8 In All Class Insurance Brokers Pty Ltd (in liquidation) v Chubb Insurance Australia Limited [2020] FCA 840 (All Class Insurance), Allsop CJ stated at [42]-[44]:
The Court's discretion to require the provision of security for costs is broad and the factors informing the exercise of that discretion cannot be stated exhaustively. The only limitation is that the discretion be exercised judicially: Bell Wholesale Co Ltd v Gates Export Corporation [1984] FCAFC 29; 2 FCR 1 at 3. The matter which lies at the heart of the discretion is one of fairness, both in terms of whether security should be granted, and if so, in what amount: Madgwick v Kelly [2013] FCAFC 61; 212 FCR 1 at 21 [92]. The Court aims to achieve a "balance between ensuring that adequate and fair protection is provided to the defendants, and avoiding injustice to an impecunious plaintiff by unnecessarily shutting it out or prejudicing it in the conduct of the proceedings": Rosenfield Nominees Pty Ltd v Bain & Co (1988) 14 ACLR 467 at 470 (Giles J).
The Court's discretion should be exercised having regard to all of the circumstances of the case (see Merribee Pastoral Industries Pty Ltd v Australia and New Zealand Banking Group Ltd [1998] HCA 41; 193 CLR 502 at 513 [26] (Kirby J)). There are a number of well-established factors relevant to the Court's exercise. These include (see KP Cable Investments Pty Ltd v Meltglow Pty Ltd [1995] FCA 76; 56 FCR 189 at 197-198 per Beazley J): whether the application for security for costs has been brought promptly; the strength and bona fides of the applicant's case; whether the applicant's impecuniosity was caused by the respondent's conduct subject of the claim; whether the respondent's application for security is oppressive, in the sense that it is being used merely to deny an impecunious applicant a right to litigate; and whether there are any persons standing behind the company who are likely to benefit from the litigation and who are willing to provide the necessary security.
An additional factor to add to this list is whether there are aspects of public interest which weigh in the balance against the making of an order (see Equity Access Ltd v Westpac Banking Corporation [1989] FCA 520; ATPR 40-972 at 50,635 per Hill J).
9 Similar statements of principle are set out in Kayler-Thomson v Colonial First State Investments Ltd [2020] FCA 1867 at [8] (per Beach J), Abbott v Zoetis Australia Pty Ltd (No 2) [2019] FCA 462; 369 ALR 512 at [15] (per Lee J) and Concrete Mining Structures Pty Ltd v Cellcrete Australia Pty Ltd (No 2) [2016] FCA 360 at [13] (per Edelman J).
10 In Hardingham v RP Data Pty Limited [2020] FCA 1062, Burley J stated at [9]:
Whilst courts are reluctant to order that an impecunious applicant, being a natural person, provide security where the effect would be to stifle that person's access to the courts, where such a person has already obtained access to a court and has received a decision dismissing the claim, the position is different.

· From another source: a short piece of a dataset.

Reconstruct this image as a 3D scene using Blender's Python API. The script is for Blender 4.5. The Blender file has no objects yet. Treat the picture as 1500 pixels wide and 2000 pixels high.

That is because at the appellant level, there has already been a determination adverse to the person against whom security for costs is sought: see Tran v The Commonwealth [2009] FCA 921 at [3] - [6]; Frigger v Kitay [2019] FCA 624 at [35] and the authorities cited there.
11 In Etnyre v Australian Broadcasting Corporation [2021] FCA 610 (Etnyre), Abraham J stated at [11]:
It has been recognised that, although courts are disinclined to order security against natural persons, as Lindgren J observed in Knight v Beyond Properties Pty Ltd [2005] FCA 764 at [32]-[33], being a natural person is no bar to an order for security for costs particularly when coupled with other factors. Lindgren J in [33] referred to circumstances … which might lead to an order for a natural person to provide security, particularly when in combination with impecuniosity.